* [Task description] Write out the whole listing again, exactly.

***** Data section *****

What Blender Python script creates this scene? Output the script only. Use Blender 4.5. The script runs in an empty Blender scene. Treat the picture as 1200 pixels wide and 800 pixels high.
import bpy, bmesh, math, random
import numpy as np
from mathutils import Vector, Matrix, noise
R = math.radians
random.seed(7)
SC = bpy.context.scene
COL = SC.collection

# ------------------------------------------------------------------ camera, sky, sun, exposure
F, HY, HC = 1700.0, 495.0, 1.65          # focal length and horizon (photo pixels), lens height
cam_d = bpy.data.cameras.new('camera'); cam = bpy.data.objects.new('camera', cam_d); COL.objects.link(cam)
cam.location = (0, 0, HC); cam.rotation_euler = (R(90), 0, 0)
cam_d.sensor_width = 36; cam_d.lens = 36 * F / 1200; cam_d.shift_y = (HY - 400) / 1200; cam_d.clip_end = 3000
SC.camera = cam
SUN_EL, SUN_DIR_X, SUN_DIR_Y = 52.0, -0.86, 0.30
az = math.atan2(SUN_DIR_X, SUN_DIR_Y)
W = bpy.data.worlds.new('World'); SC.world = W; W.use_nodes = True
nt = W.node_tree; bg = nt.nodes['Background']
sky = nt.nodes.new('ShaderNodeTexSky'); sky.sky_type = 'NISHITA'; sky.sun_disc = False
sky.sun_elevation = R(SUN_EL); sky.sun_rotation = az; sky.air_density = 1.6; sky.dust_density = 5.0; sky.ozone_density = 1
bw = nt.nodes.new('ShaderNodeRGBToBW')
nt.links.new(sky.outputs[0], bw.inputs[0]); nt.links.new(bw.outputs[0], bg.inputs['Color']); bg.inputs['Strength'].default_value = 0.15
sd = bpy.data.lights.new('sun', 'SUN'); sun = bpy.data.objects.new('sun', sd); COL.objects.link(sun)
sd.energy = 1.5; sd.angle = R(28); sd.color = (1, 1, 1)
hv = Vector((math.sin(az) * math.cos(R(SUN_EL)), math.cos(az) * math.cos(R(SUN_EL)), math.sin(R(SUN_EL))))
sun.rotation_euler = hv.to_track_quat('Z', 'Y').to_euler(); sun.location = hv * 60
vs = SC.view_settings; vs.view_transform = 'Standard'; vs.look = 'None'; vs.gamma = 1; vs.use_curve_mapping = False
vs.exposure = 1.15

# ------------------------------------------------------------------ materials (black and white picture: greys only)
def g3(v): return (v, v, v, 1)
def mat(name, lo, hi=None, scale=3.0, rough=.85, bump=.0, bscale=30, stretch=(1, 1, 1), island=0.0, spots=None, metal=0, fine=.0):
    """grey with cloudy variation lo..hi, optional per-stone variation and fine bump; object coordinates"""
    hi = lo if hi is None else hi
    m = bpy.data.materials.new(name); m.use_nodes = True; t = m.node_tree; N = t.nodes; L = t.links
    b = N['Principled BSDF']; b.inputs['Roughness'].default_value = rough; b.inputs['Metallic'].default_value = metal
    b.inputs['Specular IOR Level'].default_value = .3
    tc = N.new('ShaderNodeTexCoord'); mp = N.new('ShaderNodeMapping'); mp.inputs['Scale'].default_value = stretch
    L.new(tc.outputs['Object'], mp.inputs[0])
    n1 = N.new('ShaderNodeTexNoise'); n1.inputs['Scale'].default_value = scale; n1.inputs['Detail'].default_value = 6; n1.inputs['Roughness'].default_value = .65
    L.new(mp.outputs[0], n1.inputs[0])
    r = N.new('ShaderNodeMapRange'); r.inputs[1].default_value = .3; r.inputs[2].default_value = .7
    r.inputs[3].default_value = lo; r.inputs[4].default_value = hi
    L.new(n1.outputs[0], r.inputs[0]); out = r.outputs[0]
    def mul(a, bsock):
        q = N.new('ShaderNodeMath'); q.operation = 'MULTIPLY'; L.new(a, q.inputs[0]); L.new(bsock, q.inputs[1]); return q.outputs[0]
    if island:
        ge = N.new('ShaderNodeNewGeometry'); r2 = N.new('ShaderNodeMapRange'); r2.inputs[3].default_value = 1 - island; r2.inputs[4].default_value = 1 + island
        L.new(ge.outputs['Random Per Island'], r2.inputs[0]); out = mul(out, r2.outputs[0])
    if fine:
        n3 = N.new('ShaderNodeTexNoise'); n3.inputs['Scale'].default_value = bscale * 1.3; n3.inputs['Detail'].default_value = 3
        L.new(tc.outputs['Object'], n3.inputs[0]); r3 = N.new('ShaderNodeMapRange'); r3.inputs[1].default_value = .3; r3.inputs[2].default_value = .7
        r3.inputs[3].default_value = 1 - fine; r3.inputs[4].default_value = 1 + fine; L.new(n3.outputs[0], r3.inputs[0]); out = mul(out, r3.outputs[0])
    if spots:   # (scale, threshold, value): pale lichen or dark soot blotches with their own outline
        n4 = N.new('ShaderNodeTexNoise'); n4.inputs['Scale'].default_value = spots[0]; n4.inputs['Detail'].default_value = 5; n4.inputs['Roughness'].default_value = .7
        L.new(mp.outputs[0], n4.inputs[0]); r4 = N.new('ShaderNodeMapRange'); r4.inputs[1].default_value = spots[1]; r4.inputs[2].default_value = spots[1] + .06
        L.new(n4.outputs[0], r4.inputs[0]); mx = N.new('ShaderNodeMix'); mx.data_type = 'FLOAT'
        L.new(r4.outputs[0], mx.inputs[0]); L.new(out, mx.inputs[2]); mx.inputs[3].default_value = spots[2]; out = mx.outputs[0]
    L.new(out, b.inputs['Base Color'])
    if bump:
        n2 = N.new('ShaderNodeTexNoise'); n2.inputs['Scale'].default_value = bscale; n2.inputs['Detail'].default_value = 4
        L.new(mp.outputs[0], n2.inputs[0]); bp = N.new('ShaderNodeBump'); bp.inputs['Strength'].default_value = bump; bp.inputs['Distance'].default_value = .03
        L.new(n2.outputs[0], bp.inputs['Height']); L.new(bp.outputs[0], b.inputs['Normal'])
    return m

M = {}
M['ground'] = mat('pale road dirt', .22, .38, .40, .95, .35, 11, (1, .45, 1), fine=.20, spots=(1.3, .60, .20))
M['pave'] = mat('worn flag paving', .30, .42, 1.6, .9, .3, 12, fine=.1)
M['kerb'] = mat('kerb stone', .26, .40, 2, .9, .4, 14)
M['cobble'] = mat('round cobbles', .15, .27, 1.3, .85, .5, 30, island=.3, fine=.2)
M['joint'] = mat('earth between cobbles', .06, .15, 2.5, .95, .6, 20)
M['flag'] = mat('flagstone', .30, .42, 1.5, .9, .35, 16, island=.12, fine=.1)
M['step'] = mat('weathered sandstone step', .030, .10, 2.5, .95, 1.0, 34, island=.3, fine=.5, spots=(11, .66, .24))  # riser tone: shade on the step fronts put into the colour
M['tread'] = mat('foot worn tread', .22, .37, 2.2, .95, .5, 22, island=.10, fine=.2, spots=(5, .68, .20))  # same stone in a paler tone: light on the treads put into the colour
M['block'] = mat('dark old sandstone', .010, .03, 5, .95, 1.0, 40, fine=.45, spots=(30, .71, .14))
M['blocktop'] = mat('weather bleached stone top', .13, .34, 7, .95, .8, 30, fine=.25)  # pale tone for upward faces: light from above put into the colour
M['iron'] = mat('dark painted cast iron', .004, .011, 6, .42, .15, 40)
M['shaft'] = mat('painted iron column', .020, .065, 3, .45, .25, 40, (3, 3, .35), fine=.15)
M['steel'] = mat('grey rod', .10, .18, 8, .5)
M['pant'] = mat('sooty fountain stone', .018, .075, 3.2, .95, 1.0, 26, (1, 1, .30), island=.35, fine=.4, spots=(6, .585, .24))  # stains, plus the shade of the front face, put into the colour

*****

* [Output of the task]
What Blender Python script creates this scene? Output the script only. Use Blender 4.5. The script runs in an empty Blender scene. Treat the picture as 1200 pixels wide and 800 pixels high.
import bpy, bmesh, math, random
import numpy as np
from mathutils import Vector, Matrix, noise
R = math.radians
random.seed(7)
SC = bpy.context.scene
COL = SC.collection

# ------------------------------------------------------------------ camera, sky, sun, exposure
F, HY, HC = 1700.0, 495.0, 1.65          # focal length and horizon (photo pixels), lens height
cam_d = bpy.data.cameras.new('camera'); cam = bpy.data.objects.new('camera', cam_d); COL.objects.link(cam)
cam.location = (0, 0, HC); cam.rotation_euler = (R(90), 0, 0)
cam_d.sensor_width = 36; cam_d.lens = 36 * F / 1200; cam_d.shift_y = (HY - 400) / 1200; cam_d.clip_end = 3000
SC.camera = cam
SUN_EL, SUN_DIR_X, SUN_DIR_Y = 52.0, -0.86, 0.30
az = math.atan2(SUN_DIR_X, SUN_DIR_Y)
W = bpy.data.worlds.new('World'); SC.world = W; W.use_nodes = True
nt = W.node_tree; bg = nt.nodes['Background']
sky = nt.nodes.new('ShaderNodeTexSky'); sky.sky_type = 'NISHITA'; sky.sun_disc = False
sky.sun_elevation = R(SUN_EL); sky.sun_rotation = az; sky.air_density = 1.6; sky.dust_density = 5.0; sky.ozone_density = 1
bw = nt.nodes.new('ShaderNodeRGBToBW')
nt.links.new(sky.outputs[0], bw.inputs[0]); nt.links.new(bw.outputs[0], bg.inputs['Color']); bg.inputs['Strength'].default_value = 0.15
sd = bpy.data.lights.new('sun', 'SUN'); sun = bpy.data.objects.new('sun', sd); COL.objects.link(sun)
sd.energy = 1.5; sd.angle = R(28); sd.color = (1, 1, 1)
hv = Vector((math.sin(az) * math.cos(R(SUN_EL)), math.cos(az) * math.cos(R(SUN_EL)), math.sin(R(SUN_EL))))
sun.rotation_euler = hv.to_track_quat('Z', 'Y').to_euler(); sun.location = hv * 60
vs = SC.view_settings; vs.view_transform = 'Standard'; vs.look = 'None'; vs.gamma = 1; vs.use_curve_mapping = False
vs.exposure = 1.15

# ------------------------------------------------------------------ materials (black and white picture: greys only)
def g3(v): return (v, v, v, 1)
def mat(name, lo, hi=None, scale=3.0, rough=.85, bump=.0, bscale=30, stretch=(1, 1, 1), island=0.0, spots=None, metal=0, fine=.0):
    """grey with cloudy variation lo..hi, optional per-stone variation and fine bump; object coordinates"""
    hi = lo if hi is None else hi
    m = bpy.data.materials.new(name); m.use_nodes = True; t = m.node_tree; N = t.nodes; L = t.links
    b = N['Principled BSDF']; b.inputs['Roughness'].default_value = rough; b.inputs['Metallic'].default_value = metal
    b.inputs['Specular IOR Level'].default_value = .3
    tc = N.new('ShaderNodeTexCoord'); mp = N.new('ShaderNodeMapping'); mp.inputs['Scale'].default_value = stretch
    L.new(tc.outputs['Object'], mp.inputs[0])
    n1 = N.new('ShaderNodeTexNoise'); n1.inputs['Scale'].default_value = scale; n1.inputs['Detail'].default_value = 6; n1.inputs['Roughness'].default_value = .65
    L.new(mp.outputs[0], n1.inputs[0])
    r = N.new('ShaderNodeMapRange'); r.inputs[1].default_value = .3; r.inputs[2].default_value = .7
    r.inputs[3].default_value = lo; r.inputs[4].default_value = hi
    L.new(n1.outputs[0], r.inputs[0]); out = r.outputs[0]
    def mul(a, bsock):
        q = N.new('ShaderNodeMath'); q.operation = 'MULTIPLY'; L.new(a, q.inputs[0]); L.new(bsock, q.inputs[1]); return q.outputs[0]
    if island:
        ge = N.new('ShaderNodeNewGeometry'); r2 = N.new('ShaderNodeMapRange'); r2.inputs[3].default_value = 1 - island; r2.inputs[4].default_value = 1 + island
        L.new(ge.outputs['Random Per Island'], r2.inputs[0]); out = mul(out, r2.outputs[0])
    if fine:
        n3 = N.new('ShaderNodeTexNoise'); n3.inputs['Scale'].default_value = bscale * 1.3; n3.inputs['Detail'].default_value = 3
        L.new(tc.outputs['Object'], n3.inputs[0]); r3 = N.new('ShaderNodeMapRange'); r3.inputs[1].default_value = .3; r3.inputs[2].default_value = .7
        r3.inputs[3].default_value = 1 - fine; r3.inputs[4].default_value = 1 + fine; L.new(n3.outputs[0], r3.inputs[0]); out = mul(out, r3.outputs[0])
    if spots:   # (scale, threshold, value): pale lichen or dark soot blotches with their own outline
        n4 = N.new('ShaderNodeTexNoise'); n4.inputs['Scale'].default_value = spots[0]; n4.inputs['Detail'].default_value = 5; n4.inputs['Roughness'].default_value = .7
        L.new(mp.outputs[0], n4.inputs[0]); r4 = N.new('ShaderNodeMapRange'); r4.inputs[1].default_value = spots[1]; r4.inputs[2].default_value = spots[1] + .06
        L.new(n4.outputs[0], r4.inputs[0]); mx = N.new('ShaderNodeMix'); mx.data_type = 'FLOAT'
        L.new(r4.outputs[0], mx.inputs[0]); L.new(out, mx.inputs[2]); mx.inputs[3].default_value = spots[2]; out = mx.outputs[0]
    L.new(out, b.inputs['Base Color'])
    if bump:
        n2 = N.new('ShaderNodeTexNoise'); n2.inputs['Scale'].default_value = bscale; n2.inputs['Detail'].default_value = 4
        L.new(mp.outputs[0], n2.inputs[0]); bp = N.new('ShaderNodeBump'); bp.inputs['Strength'].default_value = bump; bp.inputs['Distance'].default_value = .03
        L.new(n2.outputs[0], bp.inputs['Height']); L.new(bp.outputs[0], b.inputs['Normal'])
    return m

M = {}
M['ground'] = mat('pale road dirt', .22, .38, .40, .95, .35, 11, (1, .45, 1), fine=.20, spots=(1.3, .60, .20))
M['pave'] = mat('worn flag paving', .30, .42, 1.6, .9, .3, 12, fine=.1)
M['kerb'] = mat('kerb stone', .26, .40, 2, .9, .4, 14)
M['cobble'] = mat('round cobbles', .15, .27, 1.3, .85, .5, 30, island=.3, fine=.2)
M['joint'] = mat('earth between cobbles', .06, .15, 2.5, .95, .6, 20)
M['flag'] = mat('flagstone', .30, .42, 1.5, .9, .35, 16, island=.12, fine=.1)
M['step'] = mat('weathered sandstone step', .030, .10, 2.5, .95, 1.0, 34, island=.3, fine=.5, spots=(11, .66, .24))  # riser tone: shade on the step fronts put into the colour
M['tread'] = mat('foot worn tread', .22, .37, 2.2, .95, .5, 22, island=.10, fine=.2, spots=(5, .68, .20))  # same stone in a paler tone: light on the treads put into the colour
M['block'] = mat('dark old sandstone', .010, .03, 5, .95, 1.0, 40, fine=.45, spots=(30, .71, .14))
M['blocktop'] = mat('weather bleached stone top', .13, .34, 7, .95, .8, 30, fine=.25)  # pale tone for upward faces: light from above put into the colour
M['iron'] = mat('dark painted cast iron', .004, .011, 6, .42, .15, 40)
M['shaft'] = mat('painted iron column', .020, .065, 3, .45, .25, 40, (3, 3, .35), fine=.15)
M['steel'] = mat('grey rod', .10, .18, 8, .5)
M['pant'] = mat('sooty fountain stone', .018, .075, 3.2, .95, 1.0, 26, (1, 1, .30), island=.35, fine=.4, spots=(6, .585, .24))  # stains, plus the shade of the front face, put into the colour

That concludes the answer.